Pandas. The new World of Warcraft race is a panda.
Oops, I’m sorry, Pandaren.
I thought this was a joke. When my husband sent me the text message informing me of this new race, I didn’t want to believe him. That feeling disappeared fairly quickly. After all, this is Blizzard. WoW is full of movie rip-offs and bad jokes. Harrison Jones, anyone?
The new expansion, Mists of Pandaria, will bring radical changes like other expansions. It always happens. Some of these may help keep long-time players invested in the game, like new talent trees. Others seem stupid, like the new pet fighting system a la Pokemon. Players will rant how much better Cataclysm was, even though players say it’s awful and Wrath of the Lich King was better. Before that, during the WotLK days, Burning Crusade was considered superior (have to agree there).

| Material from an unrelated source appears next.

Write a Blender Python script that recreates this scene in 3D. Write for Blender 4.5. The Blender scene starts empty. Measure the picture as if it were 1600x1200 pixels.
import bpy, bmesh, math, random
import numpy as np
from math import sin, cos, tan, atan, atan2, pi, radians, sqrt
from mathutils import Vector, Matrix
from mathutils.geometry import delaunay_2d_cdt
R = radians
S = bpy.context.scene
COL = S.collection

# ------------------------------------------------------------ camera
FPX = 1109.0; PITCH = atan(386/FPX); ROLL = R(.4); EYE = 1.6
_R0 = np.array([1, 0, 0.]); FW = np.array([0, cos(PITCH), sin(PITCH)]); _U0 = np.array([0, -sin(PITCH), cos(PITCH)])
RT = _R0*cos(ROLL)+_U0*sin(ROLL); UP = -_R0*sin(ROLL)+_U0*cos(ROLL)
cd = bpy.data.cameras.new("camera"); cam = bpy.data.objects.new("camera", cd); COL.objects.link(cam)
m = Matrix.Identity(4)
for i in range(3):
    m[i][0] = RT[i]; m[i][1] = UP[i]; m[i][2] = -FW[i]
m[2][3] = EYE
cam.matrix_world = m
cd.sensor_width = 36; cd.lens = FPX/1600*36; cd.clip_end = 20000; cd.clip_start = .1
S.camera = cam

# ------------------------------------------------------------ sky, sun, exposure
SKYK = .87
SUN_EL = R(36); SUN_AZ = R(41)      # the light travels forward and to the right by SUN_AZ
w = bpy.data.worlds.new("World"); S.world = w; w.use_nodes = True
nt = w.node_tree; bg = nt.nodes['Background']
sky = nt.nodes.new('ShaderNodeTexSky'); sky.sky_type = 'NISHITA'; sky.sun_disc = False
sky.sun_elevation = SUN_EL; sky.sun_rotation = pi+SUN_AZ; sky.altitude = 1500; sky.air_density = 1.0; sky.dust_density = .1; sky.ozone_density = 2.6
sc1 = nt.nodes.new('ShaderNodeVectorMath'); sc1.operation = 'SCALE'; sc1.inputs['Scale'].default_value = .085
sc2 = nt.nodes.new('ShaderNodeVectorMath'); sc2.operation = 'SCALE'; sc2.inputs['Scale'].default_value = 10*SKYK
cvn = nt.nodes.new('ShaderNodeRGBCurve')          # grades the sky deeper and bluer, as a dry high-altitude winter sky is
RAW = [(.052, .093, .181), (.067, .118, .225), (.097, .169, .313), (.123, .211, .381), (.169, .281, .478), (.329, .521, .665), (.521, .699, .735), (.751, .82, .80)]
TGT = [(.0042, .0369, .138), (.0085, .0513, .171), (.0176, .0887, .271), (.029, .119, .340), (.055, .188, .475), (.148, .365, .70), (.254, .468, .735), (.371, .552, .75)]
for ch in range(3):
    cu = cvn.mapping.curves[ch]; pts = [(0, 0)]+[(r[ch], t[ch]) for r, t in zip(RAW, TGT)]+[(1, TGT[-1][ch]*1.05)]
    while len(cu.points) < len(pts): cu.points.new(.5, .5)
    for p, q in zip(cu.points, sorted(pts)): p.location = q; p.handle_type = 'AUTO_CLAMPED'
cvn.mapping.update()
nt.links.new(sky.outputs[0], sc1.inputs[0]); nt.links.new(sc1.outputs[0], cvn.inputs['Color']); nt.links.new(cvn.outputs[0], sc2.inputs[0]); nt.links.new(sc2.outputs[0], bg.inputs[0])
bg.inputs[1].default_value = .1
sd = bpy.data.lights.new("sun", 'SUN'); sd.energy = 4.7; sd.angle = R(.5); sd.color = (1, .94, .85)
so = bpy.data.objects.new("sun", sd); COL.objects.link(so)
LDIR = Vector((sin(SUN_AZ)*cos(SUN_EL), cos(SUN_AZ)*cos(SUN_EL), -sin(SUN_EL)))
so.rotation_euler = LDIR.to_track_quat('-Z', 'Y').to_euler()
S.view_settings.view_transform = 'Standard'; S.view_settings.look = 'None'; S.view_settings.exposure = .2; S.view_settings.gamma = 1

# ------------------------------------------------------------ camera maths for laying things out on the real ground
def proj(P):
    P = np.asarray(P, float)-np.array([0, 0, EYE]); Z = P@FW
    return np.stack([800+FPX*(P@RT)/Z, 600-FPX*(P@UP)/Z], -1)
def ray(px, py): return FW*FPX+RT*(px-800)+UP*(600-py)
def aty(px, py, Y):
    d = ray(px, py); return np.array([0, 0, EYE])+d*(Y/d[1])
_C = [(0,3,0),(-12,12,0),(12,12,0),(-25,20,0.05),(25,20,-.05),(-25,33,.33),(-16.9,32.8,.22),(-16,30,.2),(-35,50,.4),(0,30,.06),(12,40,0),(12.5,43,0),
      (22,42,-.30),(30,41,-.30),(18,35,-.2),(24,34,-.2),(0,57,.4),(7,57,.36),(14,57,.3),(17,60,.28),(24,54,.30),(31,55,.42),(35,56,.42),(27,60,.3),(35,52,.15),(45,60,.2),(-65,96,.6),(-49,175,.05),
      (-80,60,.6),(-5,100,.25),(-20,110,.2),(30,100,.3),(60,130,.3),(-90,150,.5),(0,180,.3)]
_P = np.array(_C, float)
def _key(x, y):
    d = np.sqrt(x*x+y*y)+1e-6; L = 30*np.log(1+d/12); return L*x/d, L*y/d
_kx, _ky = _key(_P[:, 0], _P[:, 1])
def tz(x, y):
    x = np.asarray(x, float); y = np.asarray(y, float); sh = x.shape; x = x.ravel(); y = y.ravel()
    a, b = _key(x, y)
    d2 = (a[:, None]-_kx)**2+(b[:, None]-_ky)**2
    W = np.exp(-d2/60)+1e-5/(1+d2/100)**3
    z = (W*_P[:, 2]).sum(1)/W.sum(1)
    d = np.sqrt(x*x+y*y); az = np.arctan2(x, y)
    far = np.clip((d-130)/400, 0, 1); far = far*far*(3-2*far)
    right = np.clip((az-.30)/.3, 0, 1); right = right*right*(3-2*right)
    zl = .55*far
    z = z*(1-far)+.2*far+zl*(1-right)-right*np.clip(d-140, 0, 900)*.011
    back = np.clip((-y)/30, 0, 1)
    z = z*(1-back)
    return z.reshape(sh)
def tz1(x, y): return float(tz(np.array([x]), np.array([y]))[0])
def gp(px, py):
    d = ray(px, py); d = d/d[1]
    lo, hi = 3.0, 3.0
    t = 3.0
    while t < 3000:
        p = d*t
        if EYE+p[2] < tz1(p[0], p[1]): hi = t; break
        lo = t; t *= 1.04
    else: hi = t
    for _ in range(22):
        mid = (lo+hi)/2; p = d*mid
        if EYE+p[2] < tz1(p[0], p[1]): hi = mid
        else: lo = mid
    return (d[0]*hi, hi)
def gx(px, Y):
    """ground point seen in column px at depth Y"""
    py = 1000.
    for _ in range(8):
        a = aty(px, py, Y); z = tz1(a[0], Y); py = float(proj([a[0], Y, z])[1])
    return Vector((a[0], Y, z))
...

None of these changes, however, is as stupid as the Pandaren.
The gameplay looks like an MMO of Kung Fu Panda. You know, the kids movie starring Jack Black featuring a fat panda learning Kung Fu. Is Jack Black going to do a voiceover? It’d be appropriate.
In addition to turning WoW into a kiddie playground, Blizzard is also giving Diablo III and an in-game WoW mount to players who subscribe to WoW for one year. While some type of cross promotion between games is logical, this move reeks of desperation. Back on Aug. 4, IGN published an article stating that the number of subscribers has dropped. It’s not a huge drop, but one large enough to grab attention. While this is expected, one could reason that Blizzard suspects a large drop with the release of Star Wars: The Old Republic. It’d be a logical conclusion. Is this why they are making this offer, or is it an attempt to keep players around to the next expansion? Or is it something to do with Diablo III? Only time (or a nugget of leaked information) will tell.
With SWTOR coming out soon, I haven’t renewed my WoW account. I was thinking about maybe going back when a new expansion came out to take a break from TOR, but now I’m thinking not. I can’t take Pandas seriously. Yes, they appear in some small role in the lore, but come on. Image a Death Knight and a Panda in PVP. The only upside would be if I could wear their scalps over my Mage’s shoulder.
Seriously. I’d rather play Hello Kitty Island Adventure than Kung Fu Panda WoW.
(If you haven’t heard of the Hello Kitty Island Adventure bit, watch the Make Love, Not Warcraft episode of South Park. It’s the game Butters plays instead of WoW.)
I want to wear that Panda's stomach lining as a leotard.